The agreement replaces the India–Israel Bilateral Investment Treaty (BIT), 1996 which was terminated in 2017.
- It aims to promote investment while balancing investor protection with the sovereign right of governments to regulate.
- Under the Vienna Convention on the Law of Treaties (1969), there is no substantive legal difference between a "Treaty" and an "Agreement”.

About BIT
- Definition: They are reciprocal agreements between two countries that promote and protect foreign investments in each other's territories.
- Purpose: They provide a legal framework to ensure fair treatment of investors and create a stable investment environment.
- International Law: BITs come within Art. 38 (1) (a) Statute of the International Court of Justice as primary sources of obligations under public international law.

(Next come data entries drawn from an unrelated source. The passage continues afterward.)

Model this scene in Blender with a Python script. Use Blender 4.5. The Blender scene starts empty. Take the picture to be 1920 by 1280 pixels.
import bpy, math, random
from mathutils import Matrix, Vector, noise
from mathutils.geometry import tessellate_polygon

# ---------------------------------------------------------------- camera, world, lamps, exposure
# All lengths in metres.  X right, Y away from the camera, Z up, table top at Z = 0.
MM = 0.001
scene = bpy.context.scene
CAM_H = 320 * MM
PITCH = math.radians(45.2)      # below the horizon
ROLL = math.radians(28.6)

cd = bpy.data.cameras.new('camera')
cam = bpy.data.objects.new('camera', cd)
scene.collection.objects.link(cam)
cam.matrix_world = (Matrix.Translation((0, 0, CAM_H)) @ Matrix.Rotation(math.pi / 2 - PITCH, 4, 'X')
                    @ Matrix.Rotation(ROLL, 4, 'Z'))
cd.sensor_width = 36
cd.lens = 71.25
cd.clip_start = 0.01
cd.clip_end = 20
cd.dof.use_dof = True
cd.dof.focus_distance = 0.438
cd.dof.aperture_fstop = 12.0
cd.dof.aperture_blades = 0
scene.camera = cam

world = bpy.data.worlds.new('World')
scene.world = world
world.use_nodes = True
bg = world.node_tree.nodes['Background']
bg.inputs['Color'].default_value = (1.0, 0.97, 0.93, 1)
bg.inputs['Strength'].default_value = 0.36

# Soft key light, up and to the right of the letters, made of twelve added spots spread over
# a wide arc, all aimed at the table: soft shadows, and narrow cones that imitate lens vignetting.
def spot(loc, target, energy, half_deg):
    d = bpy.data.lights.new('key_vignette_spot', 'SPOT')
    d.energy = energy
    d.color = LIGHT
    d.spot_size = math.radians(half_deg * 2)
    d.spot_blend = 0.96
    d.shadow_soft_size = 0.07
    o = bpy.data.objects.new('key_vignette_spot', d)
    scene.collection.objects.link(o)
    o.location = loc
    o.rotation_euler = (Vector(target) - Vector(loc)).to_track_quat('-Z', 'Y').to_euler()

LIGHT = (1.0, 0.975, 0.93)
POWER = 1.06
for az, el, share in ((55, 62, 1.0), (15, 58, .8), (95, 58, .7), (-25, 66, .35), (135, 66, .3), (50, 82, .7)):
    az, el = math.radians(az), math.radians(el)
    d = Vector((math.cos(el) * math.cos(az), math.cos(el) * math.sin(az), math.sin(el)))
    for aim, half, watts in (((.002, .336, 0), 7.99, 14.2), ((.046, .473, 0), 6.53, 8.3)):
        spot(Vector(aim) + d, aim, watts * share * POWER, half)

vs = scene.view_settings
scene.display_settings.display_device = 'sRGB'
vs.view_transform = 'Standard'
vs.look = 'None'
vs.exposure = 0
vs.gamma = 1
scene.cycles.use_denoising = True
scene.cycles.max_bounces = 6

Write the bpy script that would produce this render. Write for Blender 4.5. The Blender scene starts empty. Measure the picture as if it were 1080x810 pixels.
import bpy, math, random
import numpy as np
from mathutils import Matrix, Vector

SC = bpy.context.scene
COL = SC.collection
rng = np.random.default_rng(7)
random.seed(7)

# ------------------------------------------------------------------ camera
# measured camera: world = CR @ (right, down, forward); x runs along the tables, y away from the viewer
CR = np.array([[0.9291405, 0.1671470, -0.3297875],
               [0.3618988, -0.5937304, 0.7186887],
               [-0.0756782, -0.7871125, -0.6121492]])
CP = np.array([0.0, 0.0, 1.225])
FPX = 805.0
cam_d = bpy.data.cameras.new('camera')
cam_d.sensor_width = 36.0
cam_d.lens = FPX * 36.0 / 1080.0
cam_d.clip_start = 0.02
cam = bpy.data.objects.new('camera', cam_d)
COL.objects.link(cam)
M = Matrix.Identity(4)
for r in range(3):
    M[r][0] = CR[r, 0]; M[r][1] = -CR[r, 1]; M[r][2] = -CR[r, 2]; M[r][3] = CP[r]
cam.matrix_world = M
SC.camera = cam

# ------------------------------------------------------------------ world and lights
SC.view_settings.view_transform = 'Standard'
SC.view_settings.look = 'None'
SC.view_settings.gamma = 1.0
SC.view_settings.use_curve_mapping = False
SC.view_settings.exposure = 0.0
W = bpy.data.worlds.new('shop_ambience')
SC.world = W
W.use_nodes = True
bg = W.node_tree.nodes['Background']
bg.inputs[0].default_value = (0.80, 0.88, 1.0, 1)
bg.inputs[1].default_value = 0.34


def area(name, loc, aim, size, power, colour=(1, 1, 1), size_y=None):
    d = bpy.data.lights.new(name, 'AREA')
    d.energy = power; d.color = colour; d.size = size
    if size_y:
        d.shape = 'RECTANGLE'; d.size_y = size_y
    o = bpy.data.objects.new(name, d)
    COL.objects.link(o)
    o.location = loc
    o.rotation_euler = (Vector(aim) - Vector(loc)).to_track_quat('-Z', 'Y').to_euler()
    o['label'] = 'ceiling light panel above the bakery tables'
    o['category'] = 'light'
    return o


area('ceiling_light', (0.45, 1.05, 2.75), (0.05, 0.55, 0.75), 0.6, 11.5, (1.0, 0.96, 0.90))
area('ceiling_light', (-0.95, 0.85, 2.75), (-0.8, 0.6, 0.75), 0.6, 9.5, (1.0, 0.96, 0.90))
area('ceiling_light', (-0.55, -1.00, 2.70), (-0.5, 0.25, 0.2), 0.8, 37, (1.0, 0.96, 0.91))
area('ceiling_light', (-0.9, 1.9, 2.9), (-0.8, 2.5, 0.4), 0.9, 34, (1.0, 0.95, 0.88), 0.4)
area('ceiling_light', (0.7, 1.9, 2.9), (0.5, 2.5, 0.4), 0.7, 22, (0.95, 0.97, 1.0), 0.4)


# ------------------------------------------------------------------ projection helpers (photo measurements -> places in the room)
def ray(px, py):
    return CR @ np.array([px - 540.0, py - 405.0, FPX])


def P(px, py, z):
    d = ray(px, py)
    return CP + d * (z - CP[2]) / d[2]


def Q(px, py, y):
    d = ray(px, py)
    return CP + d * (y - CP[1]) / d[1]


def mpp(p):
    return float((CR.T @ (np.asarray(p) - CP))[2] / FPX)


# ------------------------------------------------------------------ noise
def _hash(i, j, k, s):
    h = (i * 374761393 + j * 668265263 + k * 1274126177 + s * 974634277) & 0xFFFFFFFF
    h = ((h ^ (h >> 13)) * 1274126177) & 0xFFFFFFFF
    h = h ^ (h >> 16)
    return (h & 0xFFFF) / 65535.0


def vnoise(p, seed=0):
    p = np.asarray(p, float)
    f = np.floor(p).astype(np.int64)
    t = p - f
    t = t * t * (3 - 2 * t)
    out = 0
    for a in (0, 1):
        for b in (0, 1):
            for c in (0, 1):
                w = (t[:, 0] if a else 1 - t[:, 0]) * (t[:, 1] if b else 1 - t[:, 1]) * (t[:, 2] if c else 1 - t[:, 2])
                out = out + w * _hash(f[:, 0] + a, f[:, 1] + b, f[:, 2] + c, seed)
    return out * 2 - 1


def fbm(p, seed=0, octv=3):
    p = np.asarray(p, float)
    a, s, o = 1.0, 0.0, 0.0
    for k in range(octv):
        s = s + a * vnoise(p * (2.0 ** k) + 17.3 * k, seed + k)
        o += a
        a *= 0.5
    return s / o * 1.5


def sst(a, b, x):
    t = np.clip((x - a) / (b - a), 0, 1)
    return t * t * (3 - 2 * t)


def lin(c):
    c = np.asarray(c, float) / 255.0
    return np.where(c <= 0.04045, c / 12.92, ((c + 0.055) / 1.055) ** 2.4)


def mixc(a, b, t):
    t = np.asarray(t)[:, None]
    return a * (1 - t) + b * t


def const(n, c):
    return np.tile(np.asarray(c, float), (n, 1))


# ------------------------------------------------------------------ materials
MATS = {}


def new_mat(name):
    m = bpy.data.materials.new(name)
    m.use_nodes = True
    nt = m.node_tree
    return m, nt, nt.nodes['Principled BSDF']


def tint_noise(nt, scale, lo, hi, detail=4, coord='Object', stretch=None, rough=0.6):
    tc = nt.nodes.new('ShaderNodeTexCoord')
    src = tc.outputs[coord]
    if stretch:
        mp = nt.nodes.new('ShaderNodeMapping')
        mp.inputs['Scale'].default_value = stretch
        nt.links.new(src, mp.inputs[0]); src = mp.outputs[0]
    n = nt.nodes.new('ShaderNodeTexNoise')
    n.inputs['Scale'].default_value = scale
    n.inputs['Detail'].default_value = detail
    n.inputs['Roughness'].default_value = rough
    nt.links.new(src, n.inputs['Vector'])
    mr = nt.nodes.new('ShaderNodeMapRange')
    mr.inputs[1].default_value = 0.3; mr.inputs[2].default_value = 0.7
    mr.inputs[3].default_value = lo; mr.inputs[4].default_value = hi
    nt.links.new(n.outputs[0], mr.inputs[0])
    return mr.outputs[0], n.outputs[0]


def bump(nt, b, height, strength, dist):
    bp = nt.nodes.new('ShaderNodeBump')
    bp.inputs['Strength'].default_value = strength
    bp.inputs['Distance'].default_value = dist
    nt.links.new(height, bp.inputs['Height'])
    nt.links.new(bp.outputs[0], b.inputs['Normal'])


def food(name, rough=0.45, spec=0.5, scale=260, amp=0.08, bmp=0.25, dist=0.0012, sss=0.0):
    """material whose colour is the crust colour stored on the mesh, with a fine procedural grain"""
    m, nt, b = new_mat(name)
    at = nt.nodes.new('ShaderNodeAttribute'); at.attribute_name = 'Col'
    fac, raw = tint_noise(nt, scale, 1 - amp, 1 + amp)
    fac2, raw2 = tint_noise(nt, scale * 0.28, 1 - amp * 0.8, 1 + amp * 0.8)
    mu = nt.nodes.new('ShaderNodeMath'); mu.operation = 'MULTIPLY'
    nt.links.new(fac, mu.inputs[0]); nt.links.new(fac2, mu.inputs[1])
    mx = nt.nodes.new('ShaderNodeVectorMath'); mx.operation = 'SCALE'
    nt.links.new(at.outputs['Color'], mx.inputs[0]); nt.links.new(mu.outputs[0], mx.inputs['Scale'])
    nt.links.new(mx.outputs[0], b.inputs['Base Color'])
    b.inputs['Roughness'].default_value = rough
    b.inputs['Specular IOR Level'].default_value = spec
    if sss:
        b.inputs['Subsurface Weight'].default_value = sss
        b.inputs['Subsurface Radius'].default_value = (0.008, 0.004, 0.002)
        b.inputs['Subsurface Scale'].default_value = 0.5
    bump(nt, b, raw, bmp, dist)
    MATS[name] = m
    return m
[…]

- Indian framework: India approved new Model BIT Text in 2015, which replaced Indian Model BIT, 1993.
- Since then, Model text 2015 is used for (re)negotiations of BITs and investment.
- In Budget 2025-26, the Government announced a review of the BIT framework.
- Since then, Model text 2015 is used for (re)negotiations of BITs and investment.
About India–Israel BIT
- Investment Protection: Protects investments made by investors of both countries.
- Compensation during Armed Conflict: Investors suffering losses due to War, Armed conflict or Civil unrest will receive non-discriminatory treatment regarding compensation.
- Right to Regulate: Preserves the government's authority to regulate for public health, environment, security, and public welfare.
- Investor–State Dispute Settlement: Provides a mechanism to resolve disputes through international arbitration.